◆ RECORDS:

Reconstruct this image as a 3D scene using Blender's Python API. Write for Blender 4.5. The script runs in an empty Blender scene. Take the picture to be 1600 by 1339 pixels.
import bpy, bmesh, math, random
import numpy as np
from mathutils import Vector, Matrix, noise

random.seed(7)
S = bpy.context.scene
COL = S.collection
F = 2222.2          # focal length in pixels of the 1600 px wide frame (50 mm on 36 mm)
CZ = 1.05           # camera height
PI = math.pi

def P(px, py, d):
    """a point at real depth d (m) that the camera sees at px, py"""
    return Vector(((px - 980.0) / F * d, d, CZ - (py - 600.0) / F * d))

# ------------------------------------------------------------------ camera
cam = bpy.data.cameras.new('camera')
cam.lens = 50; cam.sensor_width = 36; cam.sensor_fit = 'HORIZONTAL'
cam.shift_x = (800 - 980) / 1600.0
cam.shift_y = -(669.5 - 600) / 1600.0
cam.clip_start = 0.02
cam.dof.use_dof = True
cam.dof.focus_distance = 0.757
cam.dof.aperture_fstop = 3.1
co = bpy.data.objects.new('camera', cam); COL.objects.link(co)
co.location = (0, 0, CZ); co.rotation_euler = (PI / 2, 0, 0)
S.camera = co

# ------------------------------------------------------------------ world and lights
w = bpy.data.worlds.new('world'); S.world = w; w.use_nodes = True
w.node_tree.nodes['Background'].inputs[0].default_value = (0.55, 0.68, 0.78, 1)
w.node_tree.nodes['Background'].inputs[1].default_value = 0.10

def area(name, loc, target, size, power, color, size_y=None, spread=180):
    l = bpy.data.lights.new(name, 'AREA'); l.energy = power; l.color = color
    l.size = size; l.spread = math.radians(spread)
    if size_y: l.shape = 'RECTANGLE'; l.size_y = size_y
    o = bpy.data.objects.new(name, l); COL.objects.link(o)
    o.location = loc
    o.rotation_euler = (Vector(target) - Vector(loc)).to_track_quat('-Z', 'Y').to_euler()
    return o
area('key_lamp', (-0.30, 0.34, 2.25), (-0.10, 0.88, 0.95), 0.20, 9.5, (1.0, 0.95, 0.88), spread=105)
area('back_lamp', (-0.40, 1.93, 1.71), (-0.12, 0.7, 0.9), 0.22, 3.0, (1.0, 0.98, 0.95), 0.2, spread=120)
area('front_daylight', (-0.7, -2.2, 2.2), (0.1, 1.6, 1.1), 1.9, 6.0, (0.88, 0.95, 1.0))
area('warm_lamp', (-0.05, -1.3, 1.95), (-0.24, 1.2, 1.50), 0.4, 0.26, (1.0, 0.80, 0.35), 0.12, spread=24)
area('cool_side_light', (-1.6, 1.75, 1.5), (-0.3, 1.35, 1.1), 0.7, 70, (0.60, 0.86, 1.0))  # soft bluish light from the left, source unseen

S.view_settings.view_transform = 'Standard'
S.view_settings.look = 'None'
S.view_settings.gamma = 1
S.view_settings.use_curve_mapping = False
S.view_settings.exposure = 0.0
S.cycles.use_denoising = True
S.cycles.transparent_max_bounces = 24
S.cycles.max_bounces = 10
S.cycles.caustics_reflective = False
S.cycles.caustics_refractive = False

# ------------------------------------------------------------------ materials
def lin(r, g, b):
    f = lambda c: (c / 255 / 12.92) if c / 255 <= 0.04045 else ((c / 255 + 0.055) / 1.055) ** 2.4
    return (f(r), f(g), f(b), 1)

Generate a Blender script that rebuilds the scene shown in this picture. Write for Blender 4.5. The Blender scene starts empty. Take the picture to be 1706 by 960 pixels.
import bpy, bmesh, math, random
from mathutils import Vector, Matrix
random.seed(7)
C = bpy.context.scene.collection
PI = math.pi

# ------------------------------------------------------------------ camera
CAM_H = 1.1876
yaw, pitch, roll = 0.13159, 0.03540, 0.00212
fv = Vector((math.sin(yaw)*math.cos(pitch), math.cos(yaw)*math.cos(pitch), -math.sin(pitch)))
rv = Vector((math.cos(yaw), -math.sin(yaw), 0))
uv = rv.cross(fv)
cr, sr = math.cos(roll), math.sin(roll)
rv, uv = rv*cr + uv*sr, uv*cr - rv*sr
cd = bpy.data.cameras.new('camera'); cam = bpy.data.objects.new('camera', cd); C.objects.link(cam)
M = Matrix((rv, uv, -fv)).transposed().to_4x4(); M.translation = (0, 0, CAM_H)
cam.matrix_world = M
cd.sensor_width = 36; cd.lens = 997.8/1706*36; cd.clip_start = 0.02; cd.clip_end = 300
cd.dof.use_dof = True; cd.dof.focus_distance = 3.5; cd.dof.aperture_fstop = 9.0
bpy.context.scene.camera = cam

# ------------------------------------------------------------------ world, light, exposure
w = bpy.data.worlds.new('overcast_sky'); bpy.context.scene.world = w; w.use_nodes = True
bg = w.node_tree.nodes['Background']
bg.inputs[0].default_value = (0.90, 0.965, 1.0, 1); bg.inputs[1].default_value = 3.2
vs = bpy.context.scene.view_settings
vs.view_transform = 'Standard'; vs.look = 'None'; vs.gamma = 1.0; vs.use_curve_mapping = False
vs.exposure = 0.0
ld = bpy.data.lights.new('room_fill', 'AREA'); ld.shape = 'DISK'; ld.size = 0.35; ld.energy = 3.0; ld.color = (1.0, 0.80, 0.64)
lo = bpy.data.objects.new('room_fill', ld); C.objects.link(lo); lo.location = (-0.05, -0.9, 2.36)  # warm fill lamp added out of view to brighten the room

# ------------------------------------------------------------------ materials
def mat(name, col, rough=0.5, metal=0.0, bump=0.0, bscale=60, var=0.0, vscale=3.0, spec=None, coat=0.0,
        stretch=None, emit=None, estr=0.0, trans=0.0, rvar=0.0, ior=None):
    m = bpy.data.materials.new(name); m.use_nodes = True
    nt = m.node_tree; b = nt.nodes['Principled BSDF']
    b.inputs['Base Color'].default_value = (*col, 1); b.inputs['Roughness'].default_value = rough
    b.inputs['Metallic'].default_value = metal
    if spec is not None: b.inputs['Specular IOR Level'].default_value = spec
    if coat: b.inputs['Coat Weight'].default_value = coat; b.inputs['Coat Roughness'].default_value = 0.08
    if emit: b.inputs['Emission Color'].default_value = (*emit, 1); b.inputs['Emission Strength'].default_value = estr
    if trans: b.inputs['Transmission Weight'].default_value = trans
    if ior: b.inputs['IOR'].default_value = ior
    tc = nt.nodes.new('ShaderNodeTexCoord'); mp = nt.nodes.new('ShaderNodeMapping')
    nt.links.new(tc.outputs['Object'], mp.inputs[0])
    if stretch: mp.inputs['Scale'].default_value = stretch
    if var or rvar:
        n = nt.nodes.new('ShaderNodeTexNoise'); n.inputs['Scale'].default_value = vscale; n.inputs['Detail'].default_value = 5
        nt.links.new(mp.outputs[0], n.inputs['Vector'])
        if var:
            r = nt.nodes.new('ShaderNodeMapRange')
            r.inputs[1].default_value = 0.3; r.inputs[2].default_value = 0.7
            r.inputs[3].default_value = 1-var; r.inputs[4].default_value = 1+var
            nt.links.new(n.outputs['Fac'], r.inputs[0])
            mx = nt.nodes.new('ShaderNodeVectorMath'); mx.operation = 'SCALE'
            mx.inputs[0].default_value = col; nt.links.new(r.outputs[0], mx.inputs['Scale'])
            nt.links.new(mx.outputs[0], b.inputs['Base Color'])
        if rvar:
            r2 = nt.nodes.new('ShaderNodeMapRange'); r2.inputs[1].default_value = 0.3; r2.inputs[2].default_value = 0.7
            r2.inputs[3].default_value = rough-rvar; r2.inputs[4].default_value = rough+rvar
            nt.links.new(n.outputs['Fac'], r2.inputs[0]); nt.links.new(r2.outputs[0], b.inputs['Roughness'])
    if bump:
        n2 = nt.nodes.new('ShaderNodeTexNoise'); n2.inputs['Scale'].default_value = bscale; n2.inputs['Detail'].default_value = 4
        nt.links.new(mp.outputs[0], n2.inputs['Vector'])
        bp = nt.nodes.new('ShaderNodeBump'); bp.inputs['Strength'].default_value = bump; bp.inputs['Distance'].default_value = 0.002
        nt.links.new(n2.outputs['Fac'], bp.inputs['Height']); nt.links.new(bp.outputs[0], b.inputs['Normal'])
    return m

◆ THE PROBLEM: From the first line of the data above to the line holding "(0.60, 0.86, 1.0))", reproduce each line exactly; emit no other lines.

◆ WRITTEN REPLY:
Reconstruct this image as a 3D scene using Blender's Python API. Write for Blender 4.5. The script runs in an empty Blender scene. Take the picture to be 1600 by 1339 pixels.
import bpy, bmesh, math, random
import numpy as np
from mathutils import Vector, Matrix, noise

random.seed(7)
S = bpy.context.scene
COL = S.collection
F = 2222.2          # focal length in pixels of the 1600 px wide frame (50 mm on 36 mm)
CZ = 1.05           # camera height
PI = math.pi

def P(px, py, d):
    """a point at real depth d (m) that the camera sees at px, py"""
    return Vector(((px - 980.0) / F * d, d, CZ - (py - 600.0) / F * d))

# ------------------------------------------------------------------ camera
cam = bpy.data.cameras.new('camera')
cam.lens = 50; cam.sensor_width = 36; cam.sensor_fit = 'HORIZONTAL'
cam.shift_x = (800 - 980) / 1600.0
cam.shift_y = -(669.5 - 600) / 1600.0
cam.clip_start = 0.02
cam.dof.use_dof = True
cam.dof.focus_distance = 0.757
cam.dof.aperture_fstop = 3.1
co = bpy.data.objects.new('camera', cam); COL.objects.link(co)
co.location = (0, 0, CZ); co.rotation_euler = (PI / 2, 0, 0)
S.camera = co

# ------------------------------------------------------------------ world and lights
w = bpy.data.worlds.new('world'); S.world = w; w.use_nodes = True
w.node_tree.nodes['Background'].inputs[0].default_value = (0.55, 0.68, 0.78, 1)
w.node_tree.nodes['Background'].inputs[1].default_value = 0.10

def area(name, loc, target, size, power, color, size_y=None, spread=180):
    l = bpy.data.lights.new(name, 'AREA'); l.energy = power; l.color = color
    l.size = size; l.spread = math.radians(spread)
    if size_y: l.shape = 'RECTANGLE'; l.size_y = size_y
    o = bpy.data.objects.new(name, l); COL.objects.link(o)
    o.location = loc
    o.rotation_euler = (Vector(target) - Vector(loc)).to_track_quat('-Z', 'Y').to_euler()
    return o
area('key_lamp', (-0.30, 0.34, 2.25), (-0.10, 0.88, 0.95), 0.20, 9.5, (1.0, 0.95, 0.88), spread=105)
area('back_lamp', (-0.40, 1.93, 1.71), (-0.12, 0.7, 0.9), 0.22, 3.0, (1.0, 0.98, 0.95), 0.2, spread=120)
area('front_daylight', (-0.7, -2.2, 2.2), (0.1, 1.6, 1.1), 1.9, 6.0, (0.88, 0.95, 1.0))
area('warm_lamp', (-0.05, -1.3, 1.95), (-0.24, 1.2, 1.50), 0.4, 0.26, (1.0, 0.80, 0.35), 0.12, spread=24)
area('cool_side_light', (-1.6, 1.75, 1.5), (-0.3, 1.35, 1.1), 0.7, 70, (0.60, 0.86, 1.0))  # soft bluish light from the left, source unseen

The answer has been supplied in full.